Eisenman is the architect of the Memorial to the Murdered Jews of Europe in Berlin and it appears this is the source of the grudge Iranian hardliners hold against him. “When you search the Web for Peter Eisenman you see a huge number of pictures of the Holocaust Memorial,” wrote the hardline site Raja News. “Eisenman is totally a servant of Western capitalism. He and others like him declare that morals have no place in architecture. Today when even the smallest criticism of Holocaust in the West prompts the strong reactions of Western governments which serve the Zionist regime, an American architect and a propagandist for the fabricated story of Holocaust packs his bags to travel to Iran.”

Another group which calls itself Students Supporting Islamic Justice issued a statement criticizing the Foreign Ministry and the security agencies. “The presence in Iran of Peter Eisenman, a supporter of the Zionist regime and a Holocaust propagandist is surprising and saddening, especially on the anniversary of the establishment of this bloodthirsty occupier regime,” the statement reads.

The prominent hardline newspaper Kayhan joined the critics. “Western countries and supporters of the Zionist regime have always reacted harshly to the critics of the Holocaust and Peter Eisenman’s trip to the Islamic Republic of Iran takes place in such an atmosphere,” read an editorial.

The newspaper cited a conference on the Holocaust held in Iran in 2006, organized by the Holocaust-denying former president Mahmoud Ahmadinejad. “At the time the government of Germany confiscated the passports of 13 critics of the Holocaust and called the Iranian chargé d'affaires in Berlin to lodge a strong protest.
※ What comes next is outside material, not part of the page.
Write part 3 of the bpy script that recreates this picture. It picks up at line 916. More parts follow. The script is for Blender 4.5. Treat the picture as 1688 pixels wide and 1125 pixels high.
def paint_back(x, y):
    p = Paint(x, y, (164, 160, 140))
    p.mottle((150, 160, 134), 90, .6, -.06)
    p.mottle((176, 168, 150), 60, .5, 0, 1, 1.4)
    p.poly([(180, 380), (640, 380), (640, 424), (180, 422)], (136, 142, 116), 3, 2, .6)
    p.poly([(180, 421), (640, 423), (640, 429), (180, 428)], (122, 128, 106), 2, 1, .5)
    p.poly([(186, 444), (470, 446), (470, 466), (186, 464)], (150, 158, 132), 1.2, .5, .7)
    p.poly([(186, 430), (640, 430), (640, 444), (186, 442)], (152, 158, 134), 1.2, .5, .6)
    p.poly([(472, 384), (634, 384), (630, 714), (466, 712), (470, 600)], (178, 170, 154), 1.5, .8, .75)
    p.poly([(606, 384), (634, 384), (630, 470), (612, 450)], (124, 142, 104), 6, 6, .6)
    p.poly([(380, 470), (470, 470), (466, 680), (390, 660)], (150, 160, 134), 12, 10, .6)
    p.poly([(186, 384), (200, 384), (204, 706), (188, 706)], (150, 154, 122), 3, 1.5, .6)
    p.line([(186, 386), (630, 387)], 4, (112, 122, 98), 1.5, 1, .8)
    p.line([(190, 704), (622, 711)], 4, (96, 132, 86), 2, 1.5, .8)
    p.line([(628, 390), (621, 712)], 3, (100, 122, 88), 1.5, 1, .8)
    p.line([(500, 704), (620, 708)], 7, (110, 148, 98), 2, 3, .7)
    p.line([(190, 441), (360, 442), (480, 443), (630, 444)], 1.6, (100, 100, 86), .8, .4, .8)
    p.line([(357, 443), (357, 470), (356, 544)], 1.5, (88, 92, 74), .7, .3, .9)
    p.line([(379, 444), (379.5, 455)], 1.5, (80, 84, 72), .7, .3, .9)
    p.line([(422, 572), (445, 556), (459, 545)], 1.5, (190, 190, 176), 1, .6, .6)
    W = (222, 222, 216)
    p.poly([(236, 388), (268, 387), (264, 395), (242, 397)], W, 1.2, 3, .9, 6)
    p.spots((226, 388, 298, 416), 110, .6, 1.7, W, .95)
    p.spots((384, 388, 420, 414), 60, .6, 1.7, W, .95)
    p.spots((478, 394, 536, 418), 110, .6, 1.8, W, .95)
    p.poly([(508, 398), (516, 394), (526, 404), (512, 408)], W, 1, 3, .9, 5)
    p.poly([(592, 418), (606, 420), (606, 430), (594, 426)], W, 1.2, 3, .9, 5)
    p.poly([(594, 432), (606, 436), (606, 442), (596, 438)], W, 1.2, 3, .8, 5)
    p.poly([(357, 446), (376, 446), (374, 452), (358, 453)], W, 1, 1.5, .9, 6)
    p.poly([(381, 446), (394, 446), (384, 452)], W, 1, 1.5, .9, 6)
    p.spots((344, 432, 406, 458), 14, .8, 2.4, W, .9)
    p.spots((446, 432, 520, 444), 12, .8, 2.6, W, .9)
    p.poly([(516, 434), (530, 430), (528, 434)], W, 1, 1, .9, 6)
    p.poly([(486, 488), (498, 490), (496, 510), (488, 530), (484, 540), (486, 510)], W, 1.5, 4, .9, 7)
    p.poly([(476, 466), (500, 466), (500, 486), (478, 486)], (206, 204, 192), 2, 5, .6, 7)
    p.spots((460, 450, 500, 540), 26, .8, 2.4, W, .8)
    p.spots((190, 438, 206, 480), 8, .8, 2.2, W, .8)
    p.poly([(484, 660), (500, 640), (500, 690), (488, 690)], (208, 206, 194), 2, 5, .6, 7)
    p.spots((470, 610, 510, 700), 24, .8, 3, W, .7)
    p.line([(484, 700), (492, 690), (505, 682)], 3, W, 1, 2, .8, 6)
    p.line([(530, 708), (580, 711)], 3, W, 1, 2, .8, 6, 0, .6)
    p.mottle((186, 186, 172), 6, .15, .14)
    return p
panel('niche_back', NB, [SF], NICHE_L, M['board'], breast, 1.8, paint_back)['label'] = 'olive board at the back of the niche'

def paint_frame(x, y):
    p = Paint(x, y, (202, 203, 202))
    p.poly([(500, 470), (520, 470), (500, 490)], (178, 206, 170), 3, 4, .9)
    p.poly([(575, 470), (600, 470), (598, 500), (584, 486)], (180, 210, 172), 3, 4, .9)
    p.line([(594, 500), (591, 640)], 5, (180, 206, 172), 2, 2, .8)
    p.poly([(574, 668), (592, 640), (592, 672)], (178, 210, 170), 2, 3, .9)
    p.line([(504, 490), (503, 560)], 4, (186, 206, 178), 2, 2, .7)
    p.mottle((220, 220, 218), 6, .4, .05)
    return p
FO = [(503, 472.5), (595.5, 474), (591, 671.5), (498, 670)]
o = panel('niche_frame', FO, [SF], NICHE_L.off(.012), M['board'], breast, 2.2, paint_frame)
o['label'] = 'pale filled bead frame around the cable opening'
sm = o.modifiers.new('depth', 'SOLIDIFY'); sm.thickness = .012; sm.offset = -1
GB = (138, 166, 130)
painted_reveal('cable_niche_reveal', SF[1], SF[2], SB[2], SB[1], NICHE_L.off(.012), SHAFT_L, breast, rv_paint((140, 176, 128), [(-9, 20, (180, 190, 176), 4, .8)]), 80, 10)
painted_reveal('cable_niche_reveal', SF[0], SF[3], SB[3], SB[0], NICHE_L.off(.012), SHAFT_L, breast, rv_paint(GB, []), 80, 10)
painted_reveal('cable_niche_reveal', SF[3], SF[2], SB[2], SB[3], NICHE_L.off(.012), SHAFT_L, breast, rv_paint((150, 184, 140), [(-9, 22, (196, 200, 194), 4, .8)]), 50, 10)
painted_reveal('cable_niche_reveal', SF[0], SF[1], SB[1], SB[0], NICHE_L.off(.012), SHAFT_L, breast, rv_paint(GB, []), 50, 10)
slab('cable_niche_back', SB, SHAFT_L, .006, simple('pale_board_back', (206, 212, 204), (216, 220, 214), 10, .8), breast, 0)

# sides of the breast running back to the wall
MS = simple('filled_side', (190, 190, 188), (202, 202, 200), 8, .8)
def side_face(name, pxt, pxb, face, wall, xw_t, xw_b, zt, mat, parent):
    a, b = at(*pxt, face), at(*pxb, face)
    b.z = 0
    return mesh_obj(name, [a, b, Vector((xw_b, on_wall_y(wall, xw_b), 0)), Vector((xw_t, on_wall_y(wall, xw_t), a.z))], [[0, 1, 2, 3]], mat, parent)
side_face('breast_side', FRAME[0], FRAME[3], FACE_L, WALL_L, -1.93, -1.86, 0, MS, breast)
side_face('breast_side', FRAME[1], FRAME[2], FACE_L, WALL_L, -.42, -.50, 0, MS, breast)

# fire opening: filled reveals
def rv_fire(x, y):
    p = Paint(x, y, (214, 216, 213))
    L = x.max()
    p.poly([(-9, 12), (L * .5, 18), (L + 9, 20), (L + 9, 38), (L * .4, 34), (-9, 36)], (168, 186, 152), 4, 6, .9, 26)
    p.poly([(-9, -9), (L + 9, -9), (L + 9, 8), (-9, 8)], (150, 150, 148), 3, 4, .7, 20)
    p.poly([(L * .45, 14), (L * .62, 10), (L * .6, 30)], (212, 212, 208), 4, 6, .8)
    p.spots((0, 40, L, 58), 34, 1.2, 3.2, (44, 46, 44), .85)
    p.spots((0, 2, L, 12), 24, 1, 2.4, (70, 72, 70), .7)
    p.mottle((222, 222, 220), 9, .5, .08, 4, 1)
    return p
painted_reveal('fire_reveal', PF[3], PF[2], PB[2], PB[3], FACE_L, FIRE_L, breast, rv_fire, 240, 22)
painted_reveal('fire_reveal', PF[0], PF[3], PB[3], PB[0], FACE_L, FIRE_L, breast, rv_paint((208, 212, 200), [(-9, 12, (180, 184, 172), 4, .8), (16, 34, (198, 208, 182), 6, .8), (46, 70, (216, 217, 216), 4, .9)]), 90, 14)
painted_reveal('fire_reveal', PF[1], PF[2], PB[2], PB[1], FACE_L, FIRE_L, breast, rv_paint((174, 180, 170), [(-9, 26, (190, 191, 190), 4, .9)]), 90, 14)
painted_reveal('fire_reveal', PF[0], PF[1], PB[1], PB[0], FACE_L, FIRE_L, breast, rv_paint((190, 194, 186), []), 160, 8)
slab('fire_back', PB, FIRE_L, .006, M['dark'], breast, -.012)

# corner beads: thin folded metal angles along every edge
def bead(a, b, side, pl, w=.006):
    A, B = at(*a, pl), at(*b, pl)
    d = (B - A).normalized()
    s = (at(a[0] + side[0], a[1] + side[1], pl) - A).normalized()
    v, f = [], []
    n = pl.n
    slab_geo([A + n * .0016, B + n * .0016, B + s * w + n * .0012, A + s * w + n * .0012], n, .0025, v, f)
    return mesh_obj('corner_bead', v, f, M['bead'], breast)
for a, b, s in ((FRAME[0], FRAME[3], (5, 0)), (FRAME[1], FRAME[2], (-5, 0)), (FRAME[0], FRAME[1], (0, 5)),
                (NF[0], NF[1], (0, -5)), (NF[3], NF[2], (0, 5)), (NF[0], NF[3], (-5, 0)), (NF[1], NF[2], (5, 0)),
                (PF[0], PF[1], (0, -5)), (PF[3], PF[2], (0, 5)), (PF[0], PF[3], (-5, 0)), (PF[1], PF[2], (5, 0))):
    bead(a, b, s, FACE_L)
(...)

The American government also issued a statement and called the conference ‘shameful’.”

The hardline media campaign eventually led to the cancellation of the conference, a decision that Kayhan later endorsed and used as an opportunity to hit out against reformist media that had supported the event.

In an interview with the Persian-language service of the BBC, Eisenman denied that he is a Zionist. “I had hoped to travel to Isfahan and Shiraz to learn about other aspects of the Islamic World.”

“The memorial is for the Jews killed in Europe and it contains no symbols of the Holocaust. There no Jewish symbols or any other symbols. It is a place for contemplation. I never talk about Holocaust.”

“They say that Iran has opened up to the West,” he said. “But I believe that if somebody like Peter Eisenman, an architect, cannot travel to Isfahan, this opening is very small.”

In the past few months Iran’s hardliners have used the Holocaust pressure President Hassan Rouhani’s government. Last week parliament summoned Foreign Minister Javad Zarif to ask him why he does not explicitly deny the Holocaust. The MPs who called the hearing base their positions on statements made by Supreme Leader Ayatollah Khamenei, who like Ahmadinejad believes that the Holocaust is a fabrication.